The Auxiliary Verbs, too, are very useful when a peculiar emphasis is required: as, “I shall give you a drubbing!” “Will you?” “I know a trick worth two of that.” “Do you, though?” “It might,” as the Quaker said to the Yankee, who wanted to know what his name might be; “it might be Beelzebub, but it is not.”

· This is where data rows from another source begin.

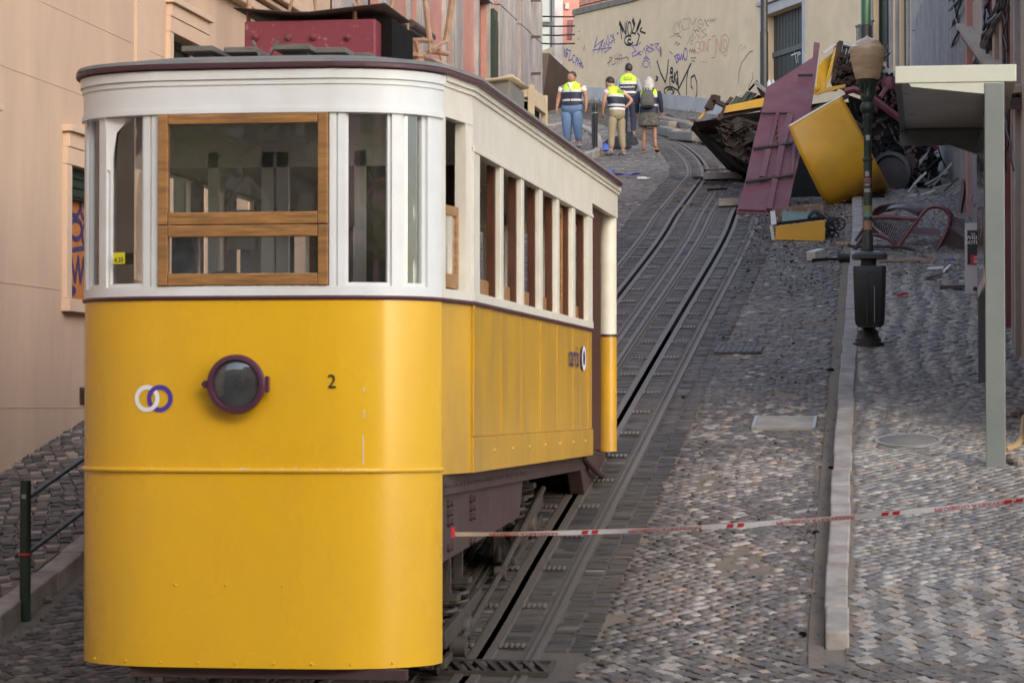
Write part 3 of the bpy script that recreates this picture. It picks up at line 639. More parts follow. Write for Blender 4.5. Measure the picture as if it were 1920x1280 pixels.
def pxstrokes(name, lines, w, m, F, parent, d=.006):
    mb = MB()
    for ln in lines:
        stroke(mb, [F.sz(*q) for q in ln], w, F, d)
    return mb.build(name, m, parent)
gl = []
for cx, cy, rx, ry in ((140, 385, 10, 20), (160, 390, 9, 22), (142, 430, 11, 18), (162, 440, 9, 20), (133, 360, 5, 14)): gl.append(ellipse(cx, cy, rx, ry)); 
gl += [[(130, 480), (133, 530)], [(133, 480), (140, 528), (146, 482), (150, 530), (156, 484), (160, 532), (166, 484), (170, 530)], [(128, 470), (172, 462)], ellipse(134, 545, 6, 5)]
FB = Face((LW - .12, 0, 0), (0, 1, 0))
pxstrokes('graffiti', gl, .045, M['navyink'], FB, LB)
# string courses, coursing joints, pilaster strip, vent
mb = MB(); zc = F.sz(430, 0)[1]
for dz, t, d in ((0, .10, .12), (.14, .05, .17), (.22, .10, .24)): F.box(mb, 9, WEND, zc + dz, zc + dz + t, -.02, d)
mb.build('string_course', M['plaster2'], LB, bevel=.01)
mb = MB(); sp_ = F.s(250); F.box(mb, sp_, sp_ + .42, zb, zc, -.02, .03); mb.build('pilaster', M['plaster2'], LB)
for z in (-.02, 1.05, 2.9, 3.6):
    mb = MB(); segs = [(9, sp_ - .01), (sp_ + .43, WEND)]
    for a, b in segs:
        cuts = [h for h in (hA, hB, hC, hD) if h[2] - .3 < z < h[3] + .4]
        x = a
        for h in sorted(cuts):
            if h[0] - .2 > x and h[0] < b: F.box(mb, x, h[0] - .2, z, z + .006, -.01, .004); x = h[1] + .2
        if x < b: F.box(mb, x, b, z, z + .006, -.01, .004)
    mb.build('course_joint', M['plaster2'], LB)
vs, vz = F.sz(149, 757); mb = MB(); vt = F.sz(149, 726)[1]
v = MB(); F.box(v, vs, vs + .42, vz, vt, -.02, .015); ve = v.build('vent', M['wbrown'], LB)
for k in range(5): z = vz + .015 + k * (vt - vz - .02) / 5; F.box(mb, vs + .03, vs + .39, z, z + .012, .015, .03)
mb.build('vent_slat', M['frame'], ve)

# --- the pink building with stone pilasters and dark shutters further up
PB = thing('apartment_building', 'pink building with grey stone pilasters and tall dark shutters, above the tram roof', 'building', (LW, 46, gzf(46)))
F2 = Face((LW + .02, 0, 0), (0, 1, 0)); zb2 = 1.0; zt2 = 9.2
def S2(px): return F2.s(px)
wins = [(680, 708), (765, 780), (832, 843), (892, 912)]
holes = []
for a, b in wins:
    s0, s1 = S2(a), S2(b); holes += [(s0, s1, 3.9, 7.2), (s0, s1, 8.0, 9.0)]
wall_holes(F2, WEND, BEND, zb2, zt2, holes, M['pinkw'], PB, depth=.25)
for h in holes: simple_window(F2, h, PB, 'shutter', .18)
for h in holes:
    mb = MB(); a, b, c, d = h; w_ = .22
    F2.box(mb, a - w_, a - .002, c, d, -.05, .07); F2.box(mb, b + .002, b + w_, c, d, -.05, .07); F2.box(mb, a - w_, b + w_, d + .002, d + .3, -.05, .09); F2.box(mb, a - w_ - .05, b + w_ + .05, c - .15, c - .003, -.05, .16)
    mb.build('surround', M['stone'], PB, bevel=.01)
for a, b in ((640, 676), (712, 724), (783, 797), (846, 860), (926, 960), (966, 1008)):
    s0, s1 = S2(a), S2(b) - .02; h_ = 2.1; z = zb2
    while z < zt2 - 1:      # pilasters laid up from blocks
        mb = MB(); F2.box(mb, s0, min(s1, BEND - .01), z, z + h_ - .012, -.03, .11 if a > 920 else .08); mb.build('pilaster_block', M['stone'], PB, bevel=.012); z += h_
for k in range(10):
    mb = MB(); s0 = S2(985); z = 3.6 + k * .72; F2.box(mb, s0, s0 + .05, z, z + .05, .10, .30); mb.build('iron_hook', M['wbrown'], PB)
for h in holes:      # shutter leaves folded back against the wall
    if h[2] < 5 and h[0] > 48:
        mb = MB(); F2.box(mb, h[1] + .02, h[1] + .5, h[2] + .1, h[3] - .1, .08, .13); F2.box(mb, h[1] + .08, h[1] + .44, h[2] + .2, h[2] + 1.3, .13, .15); F2.box(mb, h[1] + .08, h[1] + .44, h[2] + 1.5, h[3] - .3, .13, .15)
        mb.build('shutter_leaf', M['greenp'], PB)
mb = MB(); F2.box(mb, WEND, WEND + .55, zb2, zt2, -.02, .13); mb.build('corner_pier', M['stone'], PB)
# yellowish box lantern seen over the tram roof
yb = MB(); a = at(600, 30, 40); yb.box(a, (.34, .34, .5)); 
tb_ = thing('banner_sign', 'pale yellow hanging sign on the far left facade above the tram roof', 'sign', a)
yb.build('panel', mk('sun_faded_yellow', (.62, .52, .28), .7, c2=(.45, .36, .14), sc=9), tb_); mb = MB(); mb.bar(a + Vector((0, 0, .28)), Vector((LW, a.y + .3, a.z + .35)), .03); mb.build('bracket', M['black'], tb_)

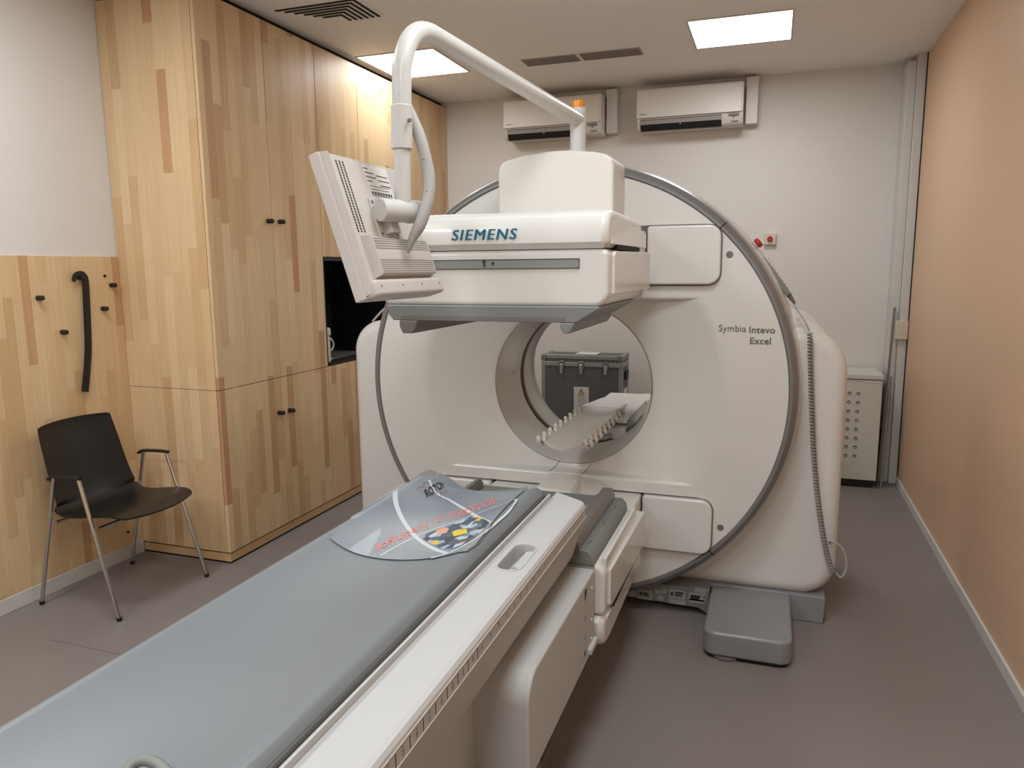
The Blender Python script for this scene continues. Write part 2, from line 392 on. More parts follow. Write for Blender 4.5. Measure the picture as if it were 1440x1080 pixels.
# niche
t = empty('sink_niche', (-3.05, 4.69, .977), 'black lined niche with a sink between the upper and lower wooden cabinets', 'niche')
b = box(XL, XC-.004, 4.183, 5.197, ZS+.002, ZS+.020)
b = box(XL, XC-.004, 4.183, 4.195, ZS+.02, 1.672, bm=b); b = box(XL, XC-.004, 5.185, 5.197, ZS+.02, 1.672, bm=b)
b = box(XL, XC-.004, 4.183, 5.197, 1.660, 1.682, bm=b)
obj('niche_lining', b, BLACK, t)
obj('niche_back', box(XL, XL+.012, 4.195, 5.185, ZS+.02, 1.66), GAP, t)
t = empty('sink', (-3.02, 4.62, .99), 'stainless steel sink set in the black niche counter', 'sink')
zt = ZS+.021
obj('sink_rim', prism(rrect(-3.22, -2.84, 4.36, 4.86, .05), 'z', zt, zt+.006, .002, 1), STEEL, t)
obj('sink_bowl', prism(rrect(-3.19, -2.87, 4.39, 4.83, .04), 'z', zt+.006, zt+.0075), COLD, t)
obj('sink_faucet', tube(smooth_path([(-3.27, 4.60, zt), (-3.27, 4.60, 1.2), (-3.25, 4.60, 1.29), (-3.17, 4.60, 1.31), (-3.13, 4.60, 1.26)]), .011), STEEL, t)
obj('faucet_lever', cyl((-2.86, 4.235, 1.292), (-2.86, 4.262, 1.292), .011, 14, bev=.003), STEEL, t)
t = empty('soap_bottle', (-2.81, 4.272, ZS+.02), 'slim white dispenser bottle standing in the black niche', 'bottle')
obj('bottle_body', zlathe([(.017, zt-.001), (.019, zt+.008), (.019, zt+.15), (.016, zt+.17), (.012, zt+.175)], -2.81, 4.272), WHITE2, t)
obj('bottle_cap', zlathe([(.021, zt+.175), (.024, zt+.18), (.024, zt+.218), (.018, zt+.228)], -2.81, 4.272), WHITE2, t)
obj('bottle_handle', tube(smooth_path([(-2.80, 4.285, zt+.16), (-2.79, 4.302, zt+.14), (-2.79, 4.315, zt+.11), (-2.795, 4.302, zt+.08), (-2.80, 4.288, zt+.075)]), .0055), WHITE2, t)

# ------------------------------------------------------------------ coat pegs and shoehorn on the wood panel
pegs = [(57, 419, 'leftmost black coat peg on the wood wall panel, left of the shoehorn'), (91, 467, 'lowest black coat peg on the wood wall panel, just left of the shoehorn'),
        (160, 401, 'highest black coat peg on the wood wall panel, by the cabinet'), (148, 434, 'black coat peg just right of the shoehorn, below the highest peg')]
for u, v, l in pegs:
    p = PX(u-4, v, XL); o = obj('coat_peg', cyl((XL-.004, p.y, p.z), (XL+.036, p.y, p.z), .0125, 20, bev=.005), BLACK); tagp(o, l, 'coat peg', 'black coat pegs on the wood panel')
for u, v, l in ((147, 388, 'small black screw plug high on the wood panel beside the shoehorn'), (180, 748, 'small black screw plug low on the wood panel under the chair seat')):
    p = PX(u, v, XL); o = obj('screw_plug', cyl((XL-.002, p.y, p.z), (XL+.003, p.y, p.z), .008, 14), BLACK); tagp(o, l, 'screw plug')
pts = [(103, 396), (106, 388), (112, 386), (117, 388), (120, 396), (121.5, 420), (123, 455), (124, 490), (122, 525), (119.5, 551)]
P = smooth_path([PX(u, v, XL+.024) for u, v in pts], 5)
b = bmesh.new(); W = []
for i, p in enumerate(P):
    k = i/(len(P)-1); w = (.012 + .010*min(1, k*2.6))
    t_ = (P[min(i+1, len(P)-1)]-P[max(i-1, 0)]).normalized(); s_ = t_.cross(Vector((1, 0, 0))).normalized()
    if w > .1: pass
    W.append([b.verts.new(p - s_*w), b.verts.new(p + Vector((.005, 0, 0))), b.verts.new(p + s_*w), b.verts.new(p - Vector((.004, 0, 0)))])
for A, B in zip(W, W[1:]):
    for k in range(4): b.faces.new((A[k], A[(k+1) % 4], B[(k+1) % 4], B[k]))
b.faces.new(W[0][::-1]); b.faces.new(W[-1])
pk = PX(110, 389, XL)
t = empty('shoehorn', (XL+.02, P[0].y, P[-1].z), 'long black shoehorn with hooked end hanging on the wood wall panel', 'shoehorn')
obj('shoehorn_blade', b, BLACK, t)
obj('hanging_peg', cyl((XL-.004, pk.y, pk.z-.006), (XL+.04, pk.y, pk.z-.006), .011, 16, bev=.003), BLACK, t)

# ------------------------------------------------------------------ chair
t = empty('armchair', (-3.06, 2.72, 0), 'black plastic armchair with thin chrome legs against the wood panel', 'chair')
prof = [(-2.775, .462), (-2.83, .476), (-2.95, .466), (-3.06, .452), (-3.13, .455), (-3.175, .478), (-3.205, .53), (-3.235, .62), (-3.268, .74), (-3.29, .82), (-3.300, .868)]
pf = smooth_path([Vector((x, 0, z)) for x, z in prof], 4)
b = bmesh.new(); R1 = []; R2 = []
n = len(pf)
for i, p in enumerate(pf):
    k = i/(n-1); tt = (pf[min(i+1, n-1)]-pf[max(i-1, 0)]).normalized(); nn = Vector((-tt.z, 0, tt.x)); nn = nn if nn.dot(Vector((1, 0, 1))) > 0 else -nn
    hw = .243 - .03*max(0, k-.5)*2*1.0 - (.034*(1-i/7)**2 if i < 7 else 0) - (.02 if i == n-1 else 0) + .0
    if k > .5: hw -= .012
    row1 = []; row2 = []
    for j in range(13):
        s = -1+2*j/12; cur = (.018*s*s if k < .55 else .028*s*s)
        fr = (1-s*s)*.04 if i == 0 else ((1-s*s)*.026 if i == 1 else 0)
        top = Vector((0, 0, (1-s*s)*.012)) if i == n-1 else Vector((0, 0, 0))
        q = Vector((p.x+fr, 2.712+s*hw, p.z)) + nn*cur*(.5 if k < .55 else 1) + top
        row1.append(b.verts.new(q+nn*.005)); row2.append(b.verts.new(q-nn*.005))
    R1.append(row1); R2.append(row2)
for i in range(n-1):
    for j in range(12):
        b.faces.new((R1[i][j], R1[i][j+1], R1[i+1][j+1], R1[i+1][j])); b.faces.new((R2[i][j], R2[i+1][j], R2[i+1][j+1], R2[i][j+1]))
    b.faces.new((R1[i][0], R1[i+1][0], R2[i+1][0], R2[i][0])); b.faces.new((R1[i][12], R2[i][12], R2[i+1][12], R1[i+1][12]))
for j in range(12):
    b.faces.new((R1[0][j], R2[0][j], R2[0][j+1], R1[0][j+1])); b.faces.new((R1[-1][j], R1[-1][j+1], R2[-1][j+1], R2[-1][j]))
obj('seat_shell', b, mat('black_chair_shell', (24, 22, 21), .38, bump=.1, bscale=500), t)
feet = {(-1, 0): (-3.300, 2.455), (-1, 1): (-2.795, 2.440), (1, 1): (-2.766, 2.975), (1, 0): (-3.284, 2.985)}
for s in (-1, 1):
    ya = 2.725+s*.265
    fr, rr = feet[(s, 1)], feet[(s, 0)]
    xf, xr = -2.985, -3.14
    za = .655
    for nm, ft, xt in (('f', fr, xf), ('r', rr, xr)):
        leg = obj('leg', tube([(ft[0], ft[1], .012), (xt, ya, za-.004)], .0095, 14), CHROME, t)
        obj('foot_cap', cyl((ft[0], ft[1], 0), (ft[0], ft[1], .018), .012, 14), BLACK, leg)
    obj('armrest', tube(smooth_path([(xr-.035, ya, za-.015), (xr, ya, za), (xf-.05, ya, za+.006), (xf+.012, ya, za+.004)], 5), .012, 10, flat=.7), BLACK, t)
for x in (-2.90, -3.17):
    obj('cross_bar', tube([(x, 2.47, .425), (x, 2.98, .425)], .008, 10), CHROME, t)

# ------------------------------------------------------------------ air conditioners
def aircon(x0, x1, label, lab2, grp):
    y1 = YB-.002; y0 = 5.955; z0, z1 = 2.645, 2.955
    t = empty('air_conditioner', ((x0+x1)/2, YB, z0), label, 'air conditioner', grp)
    poly = [(y1, z0+.01), (y1, z1), (y0+.045, z1), (y0+.012, z1-.008), (y0, z1-.03), (y0-.004, z0+.095), (y0+.012, z0+.09), (y0+.014, z0+.075), (y0+.03, z0+.02), (y0+.06, z0)]
    obj('casing', prism(poly, 'x', x0, x1, .006, 2), ACW, t)
    obj('front_panel', prism([(y0+.04, z1+.001), (y0+.008, z1-.008), (y0-.006, z1-.03), (y0-.010, z0+.09), (y0+.01, z0+.088), (y0+.02, z1-.03)], 'x', x0-.001, x1-.012, .003, 1), ACW, t)
    xe = x0+.028; xf = x1-(x1-x0)*.195
    obj('outlet_slot', prism([(y0+.008, z0+.078), (y0+.05, z0+.078), (y0+.07, z0-.001), (y0+.034, z0+.004), (y0+.018, z0+.028)], 'x', xe, xf), GAP, t)
    obj('louvre', prism([(y0+.002, z0+.072), (y0+.012, z0+.074), (y0+.018, z0+.044), (y0+.008, z0+.042)], 'x', xe, xf), BLADE, t)
    obj('louvre_clip', box((xe+xf)/2-.004, (xe+xf)/2+.004, y0+.008, y0+.02, z0+.03, z0+.045), BLADE, t)
    b = box(xf+.05, xf+.125, y0-.001, y0+.01, z0+.066, z0+.078)
    obj('display_strip', b, INKG, t)
    obj('sensor', cyl((xf+.085, y0+.012, z0+.055), (xf+.085, y0+.018, z0+.055), .005, 12), INK, t)
    obj('badge', box(xf+.07, xf+.12, y0+.018, y0+.024, z0+.024, z0+.030), INKG, t)
    obj('brand_mark', box(x0+.02, x0+.075, y0-.0115, y0-.004, z0+.112, z0+.117), INKG, t)
    xc0, xc1 = x1+.012, x1+.10
    o = obj('pipe_cover', box(xc0, xc1, 6.09, YB-.001, z0+.02, 3.005, .006, 2), ACW); tagp(o, lab2, 'pipe cover', 'pipe covers beside the air conditioners')
aircon(-2.14, -1.328, 'left wall air conditioner, partly behind the monitor arm', 'white pipe cover beside the left air conditioner', 'wall air conditioners')
aircon(-1.048, -.262, 'right wall air conditioner under the lit ceiling panel', 'white pipe cover beside the right air conditioner', 'wall air conditioners')

# wall call button, junction box
t = empty('wall_button', (-.035, YB, 1.80), 'beige wall box with a red push button above the scanner ring', 'button')
obj('button_box', box(-.080, .008, YB-.035, YB-.001, 1.765, 1.852, .004, 2), BEIGE, t)
obj('red_cap', cyl((-.036, YB-.055, 1.809), (-.036, YB-.03, 1.809), .021, 20, bev=.006), RED, t)
o = obj('junction_box', box(.845, .925, 5.905, 5.945, 1.075, 1.207, .003, 1), BEIGE); tagp(o, 'small beige junction box on the white corner duct', 'junction box')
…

Now we may as well say what we have to say about the conjugation of regular verbs active.
SECTION VI.
THE CONJUGATION OF REGULAR VERBS ACTIVE.
Regular Verbs Active are known by their forming their imperfect tense of the indicative mood, and their perfect participle, by adding to the verb ed, or d only when the verb ends in e: as,
| PRESENT. | IMPERFECT. | PERF. PARTICIP. | ||
| I reckon. | I reckoned. | Reckoned. | ||
| I realise. | I realised. | Realised. |
Here should follow the conjugation of the regular active verb, or, as a Cockney Romeo would say, the regular torturing verb, To Love; but we have already assigned a good reason for omitting it; besides which we have to say, that we think it a verb highly unfit for conjugation by youth, as it tends to put ideas into their heads which they would otherwise never have thought of; and it is moreover our opinion, that several of our most gifted poets may, with reason, have attributed those unfortunate attachments which, though formed in early youth, served to embitter their whole lives, to the poison which they thus sucked in with the milk, so to speak, of their Mother Tongue, the Grammar.
Verbs Passive are said to be regular, when their perfect participle is formed by the addition of d, or ed to the verb: as, from the verb “To bless,” is formed the passive, “I am blessed, I was blessed, I shall be blessed,” &c.